Electronic excited states are ubiquitous in all forms of light driven chemistry, but are quite challenging to simulate. Time-dependent density functional theory (TDDFT) is popular for modeling excitations, but is known to fail catastrophically in many regimes. Some chemically relevant examples are charge-transfer states, and excited state bond dissociations (as we recently showed). A large part of my research has focused on developing accurate (and computationally affordable) methods for simulating electronic excitations. The resulting publications can be found here.

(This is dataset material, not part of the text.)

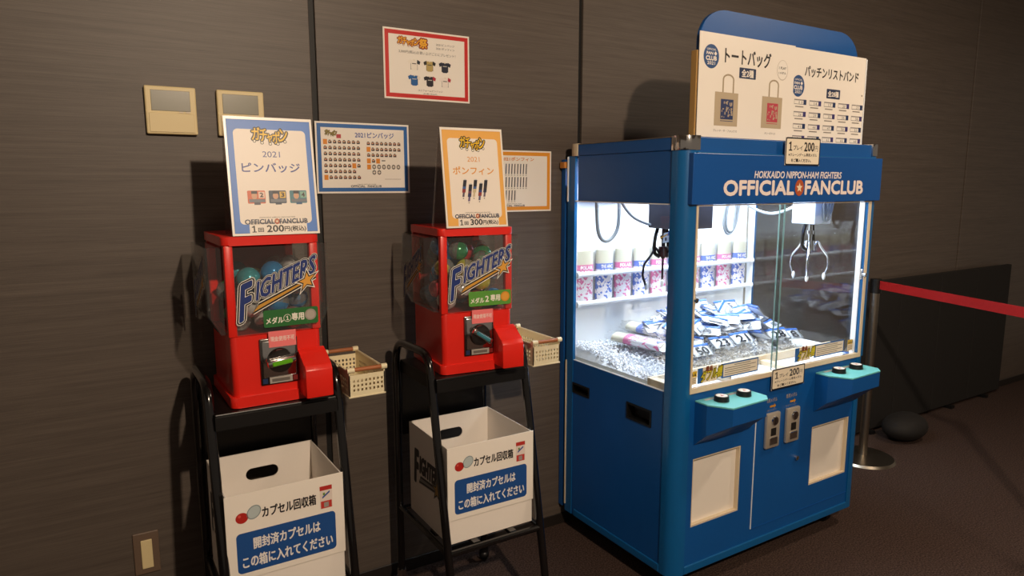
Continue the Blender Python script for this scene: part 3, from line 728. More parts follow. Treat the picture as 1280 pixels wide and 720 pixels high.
# base trim and back frame
obj('base_trim', box(S, CW-S, -.002, .012, .088, .118, .003), M_bluel, cr); obj('base_trim', box(-.002, .012, S, .646-S, .088, .118, .003), M_bluel, cr)
obj('rear_frame', holed(.0, CW, .10, 1.60, [(.05, CW-.05, .14, 1.56)], .664, .690), M_blue, cr)
obj('rear_cap', box(-.012, .012, .655, .688, 1.565, 1.59, .002), mat('orange_cap', '#c98238', .5), cr)
obj('edge_strip', box(-.0035, .0, .6405, .6465, .12, .765), M_beige, cr); obj('edge_strip', box(-.0035, .0, .6405, .6465, 1.43, 1.61), M_white, cr)
# coin door between the plates
obj('door_edge', box(.424, .4275, .0015, .0045, .165, .60), M_white, cr); obj('door_edge', box(.4275, 1.07, .002, .0045, .162, .1655), M_blued, cr)
obj('door_edge', box(1.0695, 1.073, .0015, .0045, .165, .48), M_blued, cr)
lk = obj('lock', cyl((.685, .004, .403), (.685, -.006, .403), .010, .009, 18), M_chrome, cr, True); obj('keyhole', box(.684, .686, -.0068, -.0055, .397, .409), M_dark, lk)
for x in (.475, .597):
    b = box(x, x+.080, -.012, .004, .484, .626, .006); s = obj('coin_slot', b, mat('satin_zinc', '#d6ccbc', .36, metal=.6, bump=.3, bscale=25), cr, True)
    obj('slot_ring', cyl((x+.042, -.011, .594), (x+.042, -.018, .594), .019, .017, 20), M_chrome, s, True)
    obj('slot_opening', box(x+.040, x+.044, -.0188, -.0175, .582, .606), M_dark, s)
    obj('return_flap', box(x+.018, x+.062, -.0165, -.011, .498, .528, .002, 1), M_chrome, s); obj('return_recess', box(x+.024, x+.054, -.0135, -.0115, .535, .565), M_dark, s)
    P = Print(); P.text('専用メダル', x+.004, x+.072, .664, .682, '#b9a98f', 2); P.poly([(x+.03, .652), (x+.055, .652), (x+.055, .658), (x+.066, .648), (x+.055, .638), (x+.055, .644), (x+.03, .644)], '#c88a2c', 2)
    P.text('を入れてください', x+.004, x+.072, .631, .637, '#a89a84', 2)
    P.build('slot_label', (0, .004, 0), (1, 0, 0), (0, 0, 1), cr)
# control shelves
for a, w, ch in ((.092, .262, 0), (.782, .276, 0)):
    top = [(a, .003), (a, -.052), (a+.045, -.128), (a+w-.03, -.120), (a+w, -.092), (a+w, .003)]
    b = bmesh.new(); zt, zf, zb = .738, .678, .578
    T = [b.verts.new((x, y, zt)) for x, y in top]
    B = [b.verts.new((x, y, zb+(zf-zb)*min(1, (.003-y)/.11))) for x, y in top]
    b.faces.new(T); b.faces.new(B[::-1])
    for i in range(6): b.faces.new((T[i], T[(i+1) % 6], B[(i+1) % 6], B[i]))
    o = obj('control_shelf', b, M_blue, cr)
    pl = obj('teal_plate', prism([(x*1.0+(x-a-w/2)*.01, y-.001 if y < 0 else y) for x, y in top], zt, zt+.006, bev=.001), M_teal, o)
    for bx in (.078, .195):
        bt = obj('button', cyl((a+bx, -.047, zt+.006), (a+bx, -.047, zt+.024), .027, .025, 26), M_blkm, o, True)
    for bx in (.078, .195): P = Print(); P.poly(circ(a+bx, -.047, .0205), '#e4ddd4', 2); P.poly([(a+bx-.008, -.053), (a+bx+.008, -.053), (a+bx, -.039)], '#b04848', 3); P.build('button_face', (0, 0, zt+.024), (1, 0, 0), (0, 1, 0), o)
    for a_, b_ in ((a+.03, a+.10), (a+.15, a+.21)): P = Print(); P.rect(a_, b_, -.020, -.008, '#c9bdb6', 1); P.build('plate_mark', (0, 0, zt+.006), (1, 0, 0), (0, 1, 0), o)
# window frames
obj('window_frame', holed(S-.006, CW-.044, .772, 1.430, [(S+.003, CW-.062, .790, 1.426)], -.003, .012), M_beige, cr)
obj('inner_light_strip', box(CW-.0675, CW-.0645, .0125, .034, .775, 1.43), M_white, cr); obj('post_liner', box(CW-.0645, CW-.014, .0315, .034, .775, 1.43), M_white, cr)
obj('post_liner', box(.0645, .068, .030, .068, .77, 1.43), M_white, cr); obj('post_liner', box(.012, .0645, .0645, .068, .77, 1.43), M_white, cr)
obj('post_liner', box(.0135, .016, .60, .652, .77, 1.5), M_white, cr); obj('post_liner', box(CW-.016, CW-.0135, .60, .652, .77, 1.5), M_white, cr)
obj('window_frame', holed(S-.004, .648, .764, 1.436, [(S+.003, .636, .774, 1.430)], .004, .014, 'x'), M_white, cr)
obj('window_frame', holed(.036, .648, .764, 1.436, [(.044, .636, .774, 1.430)], CW-.016, CW-.004, 'x'), M_steel, cr)
obj('glass_pane', box(S+.002, .548, .0165, .0205, .785, 1.43), M_glass, cr); obj('glass_pane', box(.528, CW-.068, .024, .028, .785, 1.43), M_glass, cr)
obj('pane_edge', box(.546, .5485, .0155, .0215, .785, 1.43), mat('green_glass_edge', '#6f8a84', .2), cr); obj('pane_edge', box(.527, .5285, .023, .029, .785, 1.43), MC['green_glass_edge'], cr)
obj('side_glass', box(.008, .011, S, .642, .768, 1.433), M_glass, cr); obj('side_glass', box(CW-.012, CW-.009, .036, .642, .768, 1.433), M_glass, cr)
for (x, z) in ((1.062, 1.125), (.068, 1.105)):
    b = box(x-.007, x+.007, .002, .03, z-.022, z+.022, .002); o = obj('latch', b, M_chrome, cr); obj('latch_knob', cyl((x, .002, z), (x, -.010, z), .009, n=16), M_chrome, o, True)
# header
hd = obj('front_header', box(.022, CW-.008, -.014, .022, 1.432, 1.602, .002), M_blued, cr)
obj('top_rail', box(S, CW-S, .002, .05, 1.602, CH-.002, .003), M_blue, cr)
obj('header_lip', box(.05, CW-.05, -.010, .004, 1.602, 1.606), M_bluel, cr)
P = Print()
P.text('HOKKAIDO NIPPON-HAM FIGHTERS', .325, .835, 1.521, 1.545, '#eadfe0', 2, .03, res=3, shear=.15)
fanclub(P, .172, .982, 1.462, 1.511, '#f2e2dc', 2, .045)
P.build('header_lettering', (0, -.014, 0), (1, 0, 0), (0, 0, 1), hd)
for x in (0, CW-.03):
    obj('side_header', box(x+(.003 if x == 0 else .004), x+(.026 if x == 0 else .027), S, .646-S, 1.434, 1.612, .002), M_blue, cr)
    obj('top_rail', box(x+(.0 if x == 0 else .0), x+.03, S, .646-S, 1.612, CH-.002, .003), M_blue, cr)
obj('top_rail', box(S, CW-S, .60, .645, 1.44, CH-.002), M_blue, cr)
obj('roof', box(.02, CW-.02, .04, .62, 1.628, 1.64), M_blue, cr)
obj('top_edge_trim', box(-.001, .004, S, .646-S, CH-.003, CH, 0), M_steel, cr)
# inside
obj('inner_ceiling', box(.03, CW-.03, .03, .64, 1.60, 1.606), M_white, cr)
obj('inner_back', box(.014, CW-.014, .652, .660, .765, 1.60), M_white, cr)
ledm = mat('led_tube', '#ffffff', .5, em=('#e8f2ff', 9))
obj('led_tube', cyl((.08, .06, 1.575), (CW-.08, .06, 1.575), .009, n=10), ledm, cr, True)
obj('led_tube', cyl((.08, .60, 1.575), (CW-.08, .60, 1.575), .009, n=10), ledm, cr, True)
lo = area('cabinet_led_panel', (0, 0, 0), (0, 0, 0), .95, 26, (.86, .93, 1), .45)
lo.matrix_world = MCR @ Matrix.Translation((.56, .34, 1.59))
obj('deck', box(.014, CW-.014, .165, .652, .772, .788), M_white, cr)
obj('chute_floor', box(.014, CW-.014, .03, .165, .755, .767), M_white, cr)
dk = obj('deck_edge', box(.014, CW-.014, .152, .166, .767, .802, .002), M_beige, cr)
obj('divider', box(.30, .308, .03, .152, .767, .792), M_beige, cr); obj('divider', box(.62, .66, .03, .152, .767, .785, .002), M_beige, cr)
obj('deck_slope', prism([(.166, .788), (.19, .788), (.166, .80)], .93, CW-.016, 'x'), M_white, cr)
tr = obj('prize_tray', box(.27, .93, .176, .179, .789, .868), M_acr, cr)
obj('tray_side', box(.93, .933, .176, .60, .789, .87), M_acr, tr)
obj('inner_side_rail', box(.014, .05, .03, .16, .767, .80, .002), M_beige, cr)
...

Excited State Orbital Optimization
Excited state models can be improved by optimizing orbitals for individual excited states, instead of just recycling ground state orbitals. This is a challenging task, as excited states are normally unstable stationary points (“saddle points”) of energy. Traditional orbital optimizers thus tend to slip from desired excited state solutions to minima like the ground state instead. We have developed a solution to this “variational collapse” problem. Instead of direct energy extremization, we change the optimization objective to be minimization of the square of the energy gradient. This Square Gradient Minimization (SGM) technique can reliably converge energy saddle points for any electronic structure method. SGM is also relatively cheap, costing only 2-3 times as much as ground state orbital optimization.
Orbital Optimized Density Functional Theory
Another challenge in modeling excited states is the presence of unpaired electrons. The wavefunctions for low spin states thus necessarily have significant contributions from multiple Slater determinants. This is nontrivial to model with DFT, as the Kohn-Sham formalism is single determinant by construction. We developed routes to couple arbitrary numbers of unpaired electrons for modeling multideterminant states within KS-DFT. These recoupling techniques, together with excited state orbital optimization, permit the simulation of excited states with Orbital-Optimized DFT (OO-DFT). OO-DFT is accurate for many kinds of electronic excitations traditionally considered to be challenging, as detailed in our perspective article.
For example, OO-DFT can easily simulate doubly excited states (absent in TDDFT).

OO-DFT can also simulate charge-transfer well, sans the strong functional dependence seen in TDDFT.

Core-level Spectroscopy
An extremely useful application of OO-DFT is semiquantitative simulation of inner-shell spectra. TDDFT has significant (10-20 eV) errors for X-ray absorption energies, as compared to experiment. Smaller, but perceptible (1-2 eV) overestimation is obtained from coupled cluster methods like EOM-CCSD. In contrast, OO-DFT with the SCAN functional yields semiquantitative accuracy for core-level excitation energies (~0.2 eV RMSE, as compared to 0.1 eV experimental uncertainty). This level of performance is consistently obtained for both closed- and open-shell systems. As a result, computed OO-DFT spectra can be directly compared to experiment, without need for empirical alignment shifts.
We have recently also ventured into relativistic quantum chemistry with OO-DFT, for simulating inner-shell spectra of heavier elements. Nuclear quantum effects in X-ray spectra are also being studied, with OO-DFT yielding more robust behavior than TDDFT/EOM-CCSD for biradicaloid molecules.
The accuracy and computational efficiency of OO-DFT indicates promise in simulation of time-resolved X-ray absorption spectra. I have therefore collaborated with spectroscopists in the groups of Prof. Stephen Leone, Prof. Daniel Neumark, and Dr. Oliver Gessner to study ultrafast photoinduced processes and associated inner-shell spectra (as detailed here).